Shortly after crashing a stolen plane we learn of Red's predicament. Framed for a violent attack she didn't commit by the real perpetrator, longstanding criminal Billy Cotton, Red turns to her search and rescue pilot step sister, Kate Fisher and her daughter, Molly, for help. Their challenge is twofold, proving Red's innocence and locking up Billy for good. However, as family tensions heat up and physical injuries take hold, it quickly becomes apparent there can only be one winner in this epic battle of cat and mouse and, when it comes to defeat, Billy is not a man used to losing...
The premise of this book is interesting, playing against the relationships of blended female generations who are linked by the same patriarchal figurehead. Personalities are distinct between the core characters and Moore does a great job in building tension and raising stakes within action sequences.
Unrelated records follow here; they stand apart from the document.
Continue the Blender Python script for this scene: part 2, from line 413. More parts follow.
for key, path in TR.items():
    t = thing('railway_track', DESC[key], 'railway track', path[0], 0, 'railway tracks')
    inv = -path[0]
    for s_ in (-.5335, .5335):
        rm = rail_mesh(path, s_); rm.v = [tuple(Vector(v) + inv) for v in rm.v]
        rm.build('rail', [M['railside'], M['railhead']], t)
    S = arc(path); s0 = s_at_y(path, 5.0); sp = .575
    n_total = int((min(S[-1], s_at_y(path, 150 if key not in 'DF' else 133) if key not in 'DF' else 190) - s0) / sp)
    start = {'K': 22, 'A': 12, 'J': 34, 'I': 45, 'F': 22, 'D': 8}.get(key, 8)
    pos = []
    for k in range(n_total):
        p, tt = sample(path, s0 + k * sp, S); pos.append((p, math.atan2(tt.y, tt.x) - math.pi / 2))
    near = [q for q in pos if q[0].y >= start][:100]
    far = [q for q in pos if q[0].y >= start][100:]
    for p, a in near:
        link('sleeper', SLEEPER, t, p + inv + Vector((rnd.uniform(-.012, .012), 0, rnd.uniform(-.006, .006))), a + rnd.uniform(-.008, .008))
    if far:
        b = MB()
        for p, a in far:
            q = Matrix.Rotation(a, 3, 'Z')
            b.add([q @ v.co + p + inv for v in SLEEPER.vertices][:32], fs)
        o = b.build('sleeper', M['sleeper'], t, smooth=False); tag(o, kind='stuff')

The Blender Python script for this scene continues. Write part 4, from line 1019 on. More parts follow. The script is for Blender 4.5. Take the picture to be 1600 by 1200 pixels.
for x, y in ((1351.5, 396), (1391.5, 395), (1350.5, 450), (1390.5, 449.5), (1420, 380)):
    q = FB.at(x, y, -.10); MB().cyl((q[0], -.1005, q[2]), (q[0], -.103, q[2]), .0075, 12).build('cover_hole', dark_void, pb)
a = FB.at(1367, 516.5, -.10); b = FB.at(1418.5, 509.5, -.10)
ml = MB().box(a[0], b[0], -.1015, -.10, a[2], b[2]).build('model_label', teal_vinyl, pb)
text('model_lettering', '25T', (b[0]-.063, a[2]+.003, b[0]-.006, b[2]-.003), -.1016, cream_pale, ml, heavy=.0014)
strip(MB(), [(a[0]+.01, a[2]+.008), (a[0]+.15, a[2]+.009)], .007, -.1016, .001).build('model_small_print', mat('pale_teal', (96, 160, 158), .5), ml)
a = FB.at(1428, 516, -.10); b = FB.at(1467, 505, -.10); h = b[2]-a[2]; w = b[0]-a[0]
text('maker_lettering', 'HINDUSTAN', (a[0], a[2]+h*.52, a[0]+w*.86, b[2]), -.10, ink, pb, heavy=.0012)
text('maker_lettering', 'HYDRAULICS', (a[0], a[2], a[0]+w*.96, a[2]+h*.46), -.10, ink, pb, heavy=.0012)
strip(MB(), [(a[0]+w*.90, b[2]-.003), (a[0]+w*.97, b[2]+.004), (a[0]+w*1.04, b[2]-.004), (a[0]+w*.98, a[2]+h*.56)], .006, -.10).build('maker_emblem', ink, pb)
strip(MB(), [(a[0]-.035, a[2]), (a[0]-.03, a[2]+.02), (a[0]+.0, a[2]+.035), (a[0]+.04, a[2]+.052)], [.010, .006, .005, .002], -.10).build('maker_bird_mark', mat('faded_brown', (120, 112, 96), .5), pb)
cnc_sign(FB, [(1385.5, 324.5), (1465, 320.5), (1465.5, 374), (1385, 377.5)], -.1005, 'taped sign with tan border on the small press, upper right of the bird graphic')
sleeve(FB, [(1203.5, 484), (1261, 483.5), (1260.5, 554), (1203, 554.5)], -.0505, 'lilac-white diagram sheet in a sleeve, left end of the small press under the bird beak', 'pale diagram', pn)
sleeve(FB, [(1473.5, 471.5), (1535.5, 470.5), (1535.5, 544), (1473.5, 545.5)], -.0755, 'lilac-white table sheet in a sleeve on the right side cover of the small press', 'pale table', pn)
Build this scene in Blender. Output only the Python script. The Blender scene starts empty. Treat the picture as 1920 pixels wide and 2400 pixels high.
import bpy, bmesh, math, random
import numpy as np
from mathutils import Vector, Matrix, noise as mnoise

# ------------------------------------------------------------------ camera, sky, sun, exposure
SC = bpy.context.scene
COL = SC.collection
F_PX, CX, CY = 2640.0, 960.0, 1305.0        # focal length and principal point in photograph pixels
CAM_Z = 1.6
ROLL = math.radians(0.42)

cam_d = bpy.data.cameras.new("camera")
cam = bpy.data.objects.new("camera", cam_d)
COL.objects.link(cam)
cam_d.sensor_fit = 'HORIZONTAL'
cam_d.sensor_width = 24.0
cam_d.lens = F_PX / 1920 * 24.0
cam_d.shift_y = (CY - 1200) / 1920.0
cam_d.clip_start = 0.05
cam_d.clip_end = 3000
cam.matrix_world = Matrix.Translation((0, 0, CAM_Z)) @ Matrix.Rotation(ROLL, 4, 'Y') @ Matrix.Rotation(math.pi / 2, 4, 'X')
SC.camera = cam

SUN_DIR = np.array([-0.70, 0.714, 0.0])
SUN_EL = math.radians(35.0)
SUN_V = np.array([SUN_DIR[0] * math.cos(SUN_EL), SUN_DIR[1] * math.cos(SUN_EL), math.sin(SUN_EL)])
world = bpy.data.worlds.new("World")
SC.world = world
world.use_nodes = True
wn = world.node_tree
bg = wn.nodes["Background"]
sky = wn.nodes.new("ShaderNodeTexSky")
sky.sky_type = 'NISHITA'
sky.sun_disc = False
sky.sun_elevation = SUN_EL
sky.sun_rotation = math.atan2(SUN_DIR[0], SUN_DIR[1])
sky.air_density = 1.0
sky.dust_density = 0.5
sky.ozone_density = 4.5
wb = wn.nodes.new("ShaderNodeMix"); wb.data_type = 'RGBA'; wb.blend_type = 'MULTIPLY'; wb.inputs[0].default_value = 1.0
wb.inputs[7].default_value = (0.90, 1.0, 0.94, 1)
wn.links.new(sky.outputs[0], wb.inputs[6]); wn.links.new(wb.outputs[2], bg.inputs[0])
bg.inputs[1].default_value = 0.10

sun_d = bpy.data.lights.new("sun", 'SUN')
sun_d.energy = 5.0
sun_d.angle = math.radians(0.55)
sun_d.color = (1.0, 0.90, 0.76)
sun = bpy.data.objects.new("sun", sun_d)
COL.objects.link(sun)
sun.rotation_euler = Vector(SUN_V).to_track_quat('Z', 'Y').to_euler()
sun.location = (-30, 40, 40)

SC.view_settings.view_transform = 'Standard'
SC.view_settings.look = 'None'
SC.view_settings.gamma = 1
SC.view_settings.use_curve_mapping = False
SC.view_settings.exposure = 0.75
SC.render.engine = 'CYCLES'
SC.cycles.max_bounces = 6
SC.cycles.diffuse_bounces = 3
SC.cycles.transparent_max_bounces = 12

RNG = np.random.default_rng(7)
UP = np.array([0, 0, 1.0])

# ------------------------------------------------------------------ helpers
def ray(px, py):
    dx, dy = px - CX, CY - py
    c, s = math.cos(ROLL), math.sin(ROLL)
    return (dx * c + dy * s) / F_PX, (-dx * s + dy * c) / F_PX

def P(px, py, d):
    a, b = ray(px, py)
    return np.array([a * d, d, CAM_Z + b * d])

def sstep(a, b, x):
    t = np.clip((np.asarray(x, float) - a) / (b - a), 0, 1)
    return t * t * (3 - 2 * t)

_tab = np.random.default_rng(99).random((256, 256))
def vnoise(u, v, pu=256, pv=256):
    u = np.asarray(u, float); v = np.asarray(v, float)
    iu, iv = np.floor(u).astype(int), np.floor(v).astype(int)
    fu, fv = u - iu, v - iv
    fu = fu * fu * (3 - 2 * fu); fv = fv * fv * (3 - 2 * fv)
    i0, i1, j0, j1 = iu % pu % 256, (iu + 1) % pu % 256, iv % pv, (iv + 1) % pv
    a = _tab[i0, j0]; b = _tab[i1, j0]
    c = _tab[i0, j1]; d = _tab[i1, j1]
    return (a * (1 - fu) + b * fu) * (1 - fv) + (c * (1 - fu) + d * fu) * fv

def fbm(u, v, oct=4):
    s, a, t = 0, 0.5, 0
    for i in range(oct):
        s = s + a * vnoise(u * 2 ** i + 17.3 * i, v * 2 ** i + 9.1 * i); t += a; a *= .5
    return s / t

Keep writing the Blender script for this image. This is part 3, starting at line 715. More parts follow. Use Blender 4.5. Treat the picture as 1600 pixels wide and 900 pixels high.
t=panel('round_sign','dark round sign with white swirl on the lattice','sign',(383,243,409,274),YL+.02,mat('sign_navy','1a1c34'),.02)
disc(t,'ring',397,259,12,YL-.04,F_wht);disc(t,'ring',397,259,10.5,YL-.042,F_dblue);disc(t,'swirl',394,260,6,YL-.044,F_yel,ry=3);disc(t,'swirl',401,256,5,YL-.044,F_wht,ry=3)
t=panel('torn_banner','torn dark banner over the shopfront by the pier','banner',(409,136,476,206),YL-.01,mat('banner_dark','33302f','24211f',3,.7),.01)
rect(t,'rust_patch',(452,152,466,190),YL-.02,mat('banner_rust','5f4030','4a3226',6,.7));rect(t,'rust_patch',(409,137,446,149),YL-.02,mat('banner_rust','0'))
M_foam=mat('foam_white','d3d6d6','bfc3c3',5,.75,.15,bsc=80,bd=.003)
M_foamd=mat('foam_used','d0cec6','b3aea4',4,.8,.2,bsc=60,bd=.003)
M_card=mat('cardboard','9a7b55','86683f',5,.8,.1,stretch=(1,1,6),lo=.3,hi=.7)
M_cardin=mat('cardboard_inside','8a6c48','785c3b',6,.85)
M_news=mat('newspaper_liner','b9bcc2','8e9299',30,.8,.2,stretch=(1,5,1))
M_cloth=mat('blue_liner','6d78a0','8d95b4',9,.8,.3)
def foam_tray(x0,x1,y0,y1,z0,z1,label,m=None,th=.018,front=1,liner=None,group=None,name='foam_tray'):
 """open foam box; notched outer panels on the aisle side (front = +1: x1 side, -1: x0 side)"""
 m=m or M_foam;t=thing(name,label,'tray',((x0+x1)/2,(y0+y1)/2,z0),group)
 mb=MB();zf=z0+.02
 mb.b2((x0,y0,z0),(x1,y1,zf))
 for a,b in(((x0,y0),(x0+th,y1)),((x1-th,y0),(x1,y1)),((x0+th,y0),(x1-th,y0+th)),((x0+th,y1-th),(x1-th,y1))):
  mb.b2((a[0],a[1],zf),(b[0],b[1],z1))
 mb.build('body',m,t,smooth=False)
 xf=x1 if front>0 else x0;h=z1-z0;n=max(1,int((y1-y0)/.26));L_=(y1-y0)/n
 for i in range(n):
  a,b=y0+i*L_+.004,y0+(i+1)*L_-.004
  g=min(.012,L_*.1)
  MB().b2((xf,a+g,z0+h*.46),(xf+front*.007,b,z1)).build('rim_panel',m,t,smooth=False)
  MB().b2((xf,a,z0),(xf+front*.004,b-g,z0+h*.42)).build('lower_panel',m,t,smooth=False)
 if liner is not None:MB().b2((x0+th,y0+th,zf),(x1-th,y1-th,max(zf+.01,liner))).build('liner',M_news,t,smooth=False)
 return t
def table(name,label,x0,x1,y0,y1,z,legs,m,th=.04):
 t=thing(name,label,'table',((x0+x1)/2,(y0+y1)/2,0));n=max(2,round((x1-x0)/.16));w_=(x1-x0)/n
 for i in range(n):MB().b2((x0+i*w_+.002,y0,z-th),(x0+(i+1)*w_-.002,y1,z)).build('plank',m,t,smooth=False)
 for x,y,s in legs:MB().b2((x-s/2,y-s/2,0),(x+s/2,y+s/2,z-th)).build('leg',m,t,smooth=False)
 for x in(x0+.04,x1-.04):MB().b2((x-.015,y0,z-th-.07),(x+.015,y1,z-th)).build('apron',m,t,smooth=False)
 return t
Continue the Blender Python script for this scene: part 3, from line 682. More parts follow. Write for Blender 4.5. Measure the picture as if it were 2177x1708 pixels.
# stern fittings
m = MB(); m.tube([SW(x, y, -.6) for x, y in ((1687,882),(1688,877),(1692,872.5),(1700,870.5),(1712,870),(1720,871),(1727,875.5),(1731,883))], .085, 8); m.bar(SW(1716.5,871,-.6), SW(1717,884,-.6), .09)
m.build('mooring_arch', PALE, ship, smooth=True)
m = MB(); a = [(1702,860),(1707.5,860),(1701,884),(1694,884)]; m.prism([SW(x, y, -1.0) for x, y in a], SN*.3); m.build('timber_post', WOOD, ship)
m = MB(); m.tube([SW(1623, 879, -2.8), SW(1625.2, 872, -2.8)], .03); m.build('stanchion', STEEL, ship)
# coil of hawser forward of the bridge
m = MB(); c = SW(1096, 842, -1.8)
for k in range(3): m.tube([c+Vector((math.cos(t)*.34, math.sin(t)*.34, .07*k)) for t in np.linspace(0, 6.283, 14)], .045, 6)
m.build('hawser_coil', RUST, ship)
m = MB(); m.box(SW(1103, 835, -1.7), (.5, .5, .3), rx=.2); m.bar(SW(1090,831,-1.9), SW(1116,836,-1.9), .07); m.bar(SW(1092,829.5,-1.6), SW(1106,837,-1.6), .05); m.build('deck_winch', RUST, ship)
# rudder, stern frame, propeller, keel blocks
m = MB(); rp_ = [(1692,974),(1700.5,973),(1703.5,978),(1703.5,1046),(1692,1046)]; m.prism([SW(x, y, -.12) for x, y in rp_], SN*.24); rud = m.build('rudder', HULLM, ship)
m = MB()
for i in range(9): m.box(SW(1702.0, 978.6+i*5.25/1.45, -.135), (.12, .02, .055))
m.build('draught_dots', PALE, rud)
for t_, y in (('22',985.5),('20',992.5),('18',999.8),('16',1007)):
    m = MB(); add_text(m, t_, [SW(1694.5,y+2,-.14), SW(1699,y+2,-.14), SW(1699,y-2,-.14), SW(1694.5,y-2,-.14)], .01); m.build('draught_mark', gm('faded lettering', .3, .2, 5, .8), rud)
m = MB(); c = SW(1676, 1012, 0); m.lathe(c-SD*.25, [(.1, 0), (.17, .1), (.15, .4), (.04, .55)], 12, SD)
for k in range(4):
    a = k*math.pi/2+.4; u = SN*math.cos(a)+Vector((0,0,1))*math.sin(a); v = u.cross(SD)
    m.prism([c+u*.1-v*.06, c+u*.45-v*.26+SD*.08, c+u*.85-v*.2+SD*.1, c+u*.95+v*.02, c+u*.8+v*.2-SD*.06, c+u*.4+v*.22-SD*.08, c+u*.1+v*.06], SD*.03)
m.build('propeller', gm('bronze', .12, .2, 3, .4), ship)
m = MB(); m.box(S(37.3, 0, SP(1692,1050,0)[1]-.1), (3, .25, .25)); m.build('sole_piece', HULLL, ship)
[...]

In A Woman's Guide to Search & Rescue there is a lack of strong subplots to keep driving the underlying story of Red evading capture. The need of an additional storyline during the middle lull was particularly needed after the sudden appearance of Billy (an event that occurs earlier in the story than most comparative titles would normally address). This, as well as perhaps a few too many characters within the story, some of which appearing sporadically as means to unlock elements of the plot and little else.
A Woman's Guide to Search & Rescue is worthwhile a read for those who enjoy stories featuring intergenerational relationships. Moore's talent as an author shows in the writing quality and scene setting which are well executed throughout. However, in this case, it is the pacing of the story itself that would make me more prescriptive with the type of reader I recommend this title to.